**REQUIREMENT:** Read the lines below and count those that have the word "from". Respond with the number only.

**SOURCE MATERIAL:**
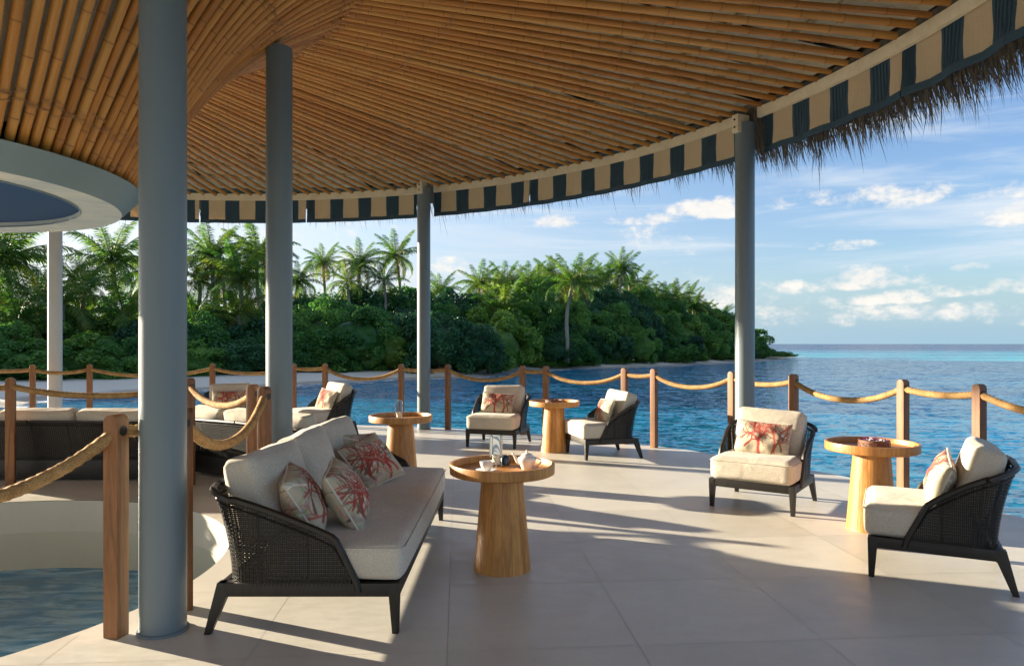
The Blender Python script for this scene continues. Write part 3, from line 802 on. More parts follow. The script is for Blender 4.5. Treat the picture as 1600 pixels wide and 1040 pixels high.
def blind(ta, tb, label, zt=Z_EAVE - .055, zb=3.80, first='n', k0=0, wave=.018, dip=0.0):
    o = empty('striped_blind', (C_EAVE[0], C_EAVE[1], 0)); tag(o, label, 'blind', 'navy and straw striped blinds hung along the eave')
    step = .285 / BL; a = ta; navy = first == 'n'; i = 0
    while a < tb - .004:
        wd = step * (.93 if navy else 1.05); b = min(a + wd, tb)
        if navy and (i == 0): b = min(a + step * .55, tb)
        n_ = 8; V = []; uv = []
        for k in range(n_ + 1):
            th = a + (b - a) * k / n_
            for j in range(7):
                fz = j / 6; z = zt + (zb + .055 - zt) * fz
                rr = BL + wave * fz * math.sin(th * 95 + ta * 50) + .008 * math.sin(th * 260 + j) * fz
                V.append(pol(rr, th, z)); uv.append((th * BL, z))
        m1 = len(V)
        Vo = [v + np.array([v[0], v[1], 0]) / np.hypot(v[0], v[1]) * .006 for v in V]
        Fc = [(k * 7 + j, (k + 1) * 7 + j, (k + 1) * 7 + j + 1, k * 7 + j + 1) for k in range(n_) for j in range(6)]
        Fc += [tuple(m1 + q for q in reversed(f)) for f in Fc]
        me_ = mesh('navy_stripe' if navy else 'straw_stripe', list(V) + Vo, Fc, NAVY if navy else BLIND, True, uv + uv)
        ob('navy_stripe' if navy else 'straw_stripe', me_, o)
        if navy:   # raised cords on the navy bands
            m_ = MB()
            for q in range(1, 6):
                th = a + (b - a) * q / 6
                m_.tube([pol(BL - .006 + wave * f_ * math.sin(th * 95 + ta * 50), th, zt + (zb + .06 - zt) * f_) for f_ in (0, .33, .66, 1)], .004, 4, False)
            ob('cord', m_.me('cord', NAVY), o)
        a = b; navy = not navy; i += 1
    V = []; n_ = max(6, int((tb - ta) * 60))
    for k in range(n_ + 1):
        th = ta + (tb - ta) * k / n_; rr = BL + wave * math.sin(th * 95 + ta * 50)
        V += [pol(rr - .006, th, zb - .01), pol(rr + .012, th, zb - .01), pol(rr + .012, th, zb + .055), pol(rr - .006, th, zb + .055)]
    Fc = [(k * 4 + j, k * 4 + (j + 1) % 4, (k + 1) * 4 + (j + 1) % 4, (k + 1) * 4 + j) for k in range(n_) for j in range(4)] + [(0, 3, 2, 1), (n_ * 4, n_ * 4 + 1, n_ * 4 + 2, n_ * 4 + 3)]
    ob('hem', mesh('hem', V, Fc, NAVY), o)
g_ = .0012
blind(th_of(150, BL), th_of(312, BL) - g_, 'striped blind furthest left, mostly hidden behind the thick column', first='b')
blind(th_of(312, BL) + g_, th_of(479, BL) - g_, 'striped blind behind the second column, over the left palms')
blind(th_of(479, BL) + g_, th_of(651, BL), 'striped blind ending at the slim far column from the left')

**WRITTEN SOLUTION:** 2